The Corner

McDonnell (Rightly) Vetoes Va. Redistricting Plan

Virginia governor Robert McDonnell has vetoed the state legislature’s redistricting plan. He has no beef with the house-passed plan, but the senate redistricting plan approved by the upper chamber is troublesome indeed.

Virginia’s legislature is split, with Republicans controlling the house of delegates and Democrats controlling the senate. The house passed its bill on an overwhelmingly bipartisan basis, 86 to 8. But the senate passed its plan on a pure party-line vote.

In an April 15 letter to the house of delegates, McDonnell expresses concern over the lack of compactness of the senate districts and the fact that they do not “preserve locality lines and communities of interest.” The districts in the senate plan are indeed less compact than the current districts, and there is a 25 percent increase in the number of split localities in the new senate map.

The most significant problem, however, is not mentioned until the second page of McDonnell’s letter.

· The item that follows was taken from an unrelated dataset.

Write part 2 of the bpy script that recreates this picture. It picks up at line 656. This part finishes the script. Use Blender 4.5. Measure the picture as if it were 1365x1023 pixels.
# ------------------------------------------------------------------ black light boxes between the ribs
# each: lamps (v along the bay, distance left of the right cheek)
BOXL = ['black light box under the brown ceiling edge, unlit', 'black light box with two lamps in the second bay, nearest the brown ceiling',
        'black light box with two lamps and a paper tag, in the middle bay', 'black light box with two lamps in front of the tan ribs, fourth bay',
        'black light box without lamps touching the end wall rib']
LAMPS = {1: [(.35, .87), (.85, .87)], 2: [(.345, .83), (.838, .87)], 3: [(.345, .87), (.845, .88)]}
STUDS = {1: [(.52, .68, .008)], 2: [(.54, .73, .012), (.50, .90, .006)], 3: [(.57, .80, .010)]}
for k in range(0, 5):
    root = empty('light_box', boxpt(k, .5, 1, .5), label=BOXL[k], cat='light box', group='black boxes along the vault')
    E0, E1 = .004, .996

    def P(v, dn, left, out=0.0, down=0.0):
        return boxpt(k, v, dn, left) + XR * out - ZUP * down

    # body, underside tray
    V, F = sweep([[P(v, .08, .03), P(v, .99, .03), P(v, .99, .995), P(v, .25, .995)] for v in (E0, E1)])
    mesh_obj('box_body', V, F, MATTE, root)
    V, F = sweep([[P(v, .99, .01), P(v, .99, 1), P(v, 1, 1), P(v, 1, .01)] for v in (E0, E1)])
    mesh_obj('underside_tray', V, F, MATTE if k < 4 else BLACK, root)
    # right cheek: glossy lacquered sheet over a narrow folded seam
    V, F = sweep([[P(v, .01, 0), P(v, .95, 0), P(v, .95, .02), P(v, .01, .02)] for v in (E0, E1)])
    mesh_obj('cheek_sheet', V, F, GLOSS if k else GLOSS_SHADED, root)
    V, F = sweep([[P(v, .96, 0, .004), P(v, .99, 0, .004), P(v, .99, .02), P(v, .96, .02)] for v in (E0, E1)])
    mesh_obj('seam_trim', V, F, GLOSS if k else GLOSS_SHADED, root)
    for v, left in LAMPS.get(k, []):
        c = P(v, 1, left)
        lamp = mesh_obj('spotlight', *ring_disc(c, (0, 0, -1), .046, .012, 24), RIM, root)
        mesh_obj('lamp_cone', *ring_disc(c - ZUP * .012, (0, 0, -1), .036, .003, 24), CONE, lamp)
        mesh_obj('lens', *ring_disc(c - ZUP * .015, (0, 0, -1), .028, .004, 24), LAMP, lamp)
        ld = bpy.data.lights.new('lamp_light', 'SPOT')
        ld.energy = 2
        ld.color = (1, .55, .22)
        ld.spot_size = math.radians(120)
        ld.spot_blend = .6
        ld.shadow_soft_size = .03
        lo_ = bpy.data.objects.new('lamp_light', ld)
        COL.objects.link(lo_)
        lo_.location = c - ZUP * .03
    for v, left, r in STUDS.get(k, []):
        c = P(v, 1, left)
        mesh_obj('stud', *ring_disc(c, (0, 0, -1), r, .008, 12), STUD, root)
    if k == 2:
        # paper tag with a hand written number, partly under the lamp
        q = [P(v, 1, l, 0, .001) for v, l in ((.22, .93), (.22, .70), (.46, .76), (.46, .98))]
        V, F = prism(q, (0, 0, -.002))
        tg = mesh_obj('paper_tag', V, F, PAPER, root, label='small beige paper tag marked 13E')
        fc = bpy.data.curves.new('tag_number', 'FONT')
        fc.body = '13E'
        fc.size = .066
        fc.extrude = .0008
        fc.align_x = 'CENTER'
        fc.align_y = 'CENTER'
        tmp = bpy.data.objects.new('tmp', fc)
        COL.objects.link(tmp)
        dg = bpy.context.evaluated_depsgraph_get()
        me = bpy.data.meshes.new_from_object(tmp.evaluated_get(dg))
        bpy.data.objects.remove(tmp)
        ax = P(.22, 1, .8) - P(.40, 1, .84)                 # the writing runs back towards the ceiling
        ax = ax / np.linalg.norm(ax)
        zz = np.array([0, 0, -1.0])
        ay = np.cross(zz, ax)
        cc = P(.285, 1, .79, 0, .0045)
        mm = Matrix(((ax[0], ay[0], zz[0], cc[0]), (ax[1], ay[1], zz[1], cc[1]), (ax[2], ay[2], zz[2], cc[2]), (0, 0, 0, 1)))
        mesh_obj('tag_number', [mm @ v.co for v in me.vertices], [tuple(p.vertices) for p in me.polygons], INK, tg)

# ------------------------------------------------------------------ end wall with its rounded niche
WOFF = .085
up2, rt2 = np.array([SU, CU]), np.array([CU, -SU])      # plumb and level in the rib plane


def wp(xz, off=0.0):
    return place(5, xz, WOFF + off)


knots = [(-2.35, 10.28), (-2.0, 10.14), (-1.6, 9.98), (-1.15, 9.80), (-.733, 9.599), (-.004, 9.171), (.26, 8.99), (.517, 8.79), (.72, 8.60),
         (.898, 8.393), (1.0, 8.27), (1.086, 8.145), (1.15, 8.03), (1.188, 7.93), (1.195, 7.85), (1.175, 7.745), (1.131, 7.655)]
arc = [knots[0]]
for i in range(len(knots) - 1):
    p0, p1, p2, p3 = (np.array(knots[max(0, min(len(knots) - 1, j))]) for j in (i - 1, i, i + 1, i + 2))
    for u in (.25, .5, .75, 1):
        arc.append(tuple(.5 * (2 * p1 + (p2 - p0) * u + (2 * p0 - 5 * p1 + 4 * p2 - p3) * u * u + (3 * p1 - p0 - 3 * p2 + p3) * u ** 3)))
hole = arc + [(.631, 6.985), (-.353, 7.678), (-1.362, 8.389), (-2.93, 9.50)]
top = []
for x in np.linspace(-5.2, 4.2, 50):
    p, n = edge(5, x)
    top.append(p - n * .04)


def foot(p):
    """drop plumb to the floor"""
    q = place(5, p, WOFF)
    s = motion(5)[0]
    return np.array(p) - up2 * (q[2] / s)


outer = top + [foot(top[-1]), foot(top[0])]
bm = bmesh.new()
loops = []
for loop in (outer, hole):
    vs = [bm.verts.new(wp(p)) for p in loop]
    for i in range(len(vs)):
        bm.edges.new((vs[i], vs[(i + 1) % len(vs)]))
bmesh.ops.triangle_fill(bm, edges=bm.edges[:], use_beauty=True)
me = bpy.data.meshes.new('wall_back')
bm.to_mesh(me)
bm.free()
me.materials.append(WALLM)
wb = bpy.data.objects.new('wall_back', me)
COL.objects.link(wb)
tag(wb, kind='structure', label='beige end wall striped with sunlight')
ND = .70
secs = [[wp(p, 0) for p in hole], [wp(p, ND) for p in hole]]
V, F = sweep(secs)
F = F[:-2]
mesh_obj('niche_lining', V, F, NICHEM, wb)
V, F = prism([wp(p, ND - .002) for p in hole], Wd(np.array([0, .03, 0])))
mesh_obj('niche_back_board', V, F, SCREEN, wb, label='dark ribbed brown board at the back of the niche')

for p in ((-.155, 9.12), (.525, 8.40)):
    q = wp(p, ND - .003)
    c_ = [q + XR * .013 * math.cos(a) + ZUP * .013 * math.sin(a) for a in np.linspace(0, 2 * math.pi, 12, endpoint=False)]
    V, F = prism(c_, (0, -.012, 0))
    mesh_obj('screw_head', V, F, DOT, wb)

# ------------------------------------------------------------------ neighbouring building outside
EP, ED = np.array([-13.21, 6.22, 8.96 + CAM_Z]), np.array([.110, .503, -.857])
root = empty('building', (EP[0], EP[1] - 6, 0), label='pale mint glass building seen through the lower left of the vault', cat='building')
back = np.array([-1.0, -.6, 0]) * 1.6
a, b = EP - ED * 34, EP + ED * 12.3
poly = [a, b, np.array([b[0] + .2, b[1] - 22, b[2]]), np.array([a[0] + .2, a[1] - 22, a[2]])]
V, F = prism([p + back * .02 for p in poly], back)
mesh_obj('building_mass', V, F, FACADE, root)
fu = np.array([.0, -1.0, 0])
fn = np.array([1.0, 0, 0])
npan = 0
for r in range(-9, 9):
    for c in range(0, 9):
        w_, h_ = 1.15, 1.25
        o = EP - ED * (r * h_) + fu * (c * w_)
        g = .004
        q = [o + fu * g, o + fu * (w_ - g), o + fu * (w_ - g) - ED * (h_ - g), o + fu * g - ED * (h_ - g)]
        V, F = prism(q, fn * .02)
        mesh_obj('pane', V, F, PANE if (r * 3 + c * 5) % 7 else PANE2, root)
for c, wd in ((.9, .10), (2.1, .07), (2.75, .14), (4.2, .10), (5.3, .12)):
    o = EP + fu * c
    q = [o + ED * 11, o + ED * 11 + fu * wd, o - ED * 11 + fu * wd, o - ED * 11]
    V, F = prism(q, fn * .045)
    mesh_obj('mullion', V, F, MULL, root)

Under the Supreme Court’s “one person, one vote” requirement, districts are supposed to be as equal in population as practicable while “taking into consideration other important and legitimate redistricting factors.”

The bipartisan house plan has an average deviation in population of only plus or minus 1 percent. But, McDonnell notes, the Democratic senate plan has larger deviations “without any apparent legitimate justification” such as “preserving local jurisdiction lines, creating compact districts, or maintaining communities of interest.” In fact, McDonnell concludes, the plan “systematically underpopulates districts in slow-growth regions of the state (urban and rural) while overpopulating districts in high-growth areas of the Commonwealth (suburban).”

This last criticism is eerily similar to the criticism leveled against Georgia’s state redistricting plan, put in place after the 2000 census when the Democratic party still controlled the state legislature. In 2004 in Cox v. Larios, the Supreme Court affirmed a district-court finding that Georgia’s plan was unconstitutional, violating the “one person, one vote” requirement.

Democrats engaged in “an intentional effort to allow incumbent Democrats to maintain or increase their delegation, primarily by systematically underpopulating the districts held by incumbent Democrats, by overpopulating those of Republicans,” the Court found. They did this by “favoring rural and inner-city interests at the expense of suburban areas north, east, and west of Atlanta.”

In other words, Virginia’s Democratic senate has followed in the footsteps of their Georgian colleagues, underpopulating Democratic strongholds and overpopulating Republican redoubts. The idea is to spread out Democratic voters to control more districts, while concentrating Republicans in fewer districts. In Georgia, this tactic allowed Democrats to retain control of the legislature even while losing state-wide contests to Republicans.

McDonnell has vetoed what appears to be an unconstitutional attempt by the Virginia senate to engage in the same type of redistricting that got Democrats in big trouble in the 2004 Larios decision.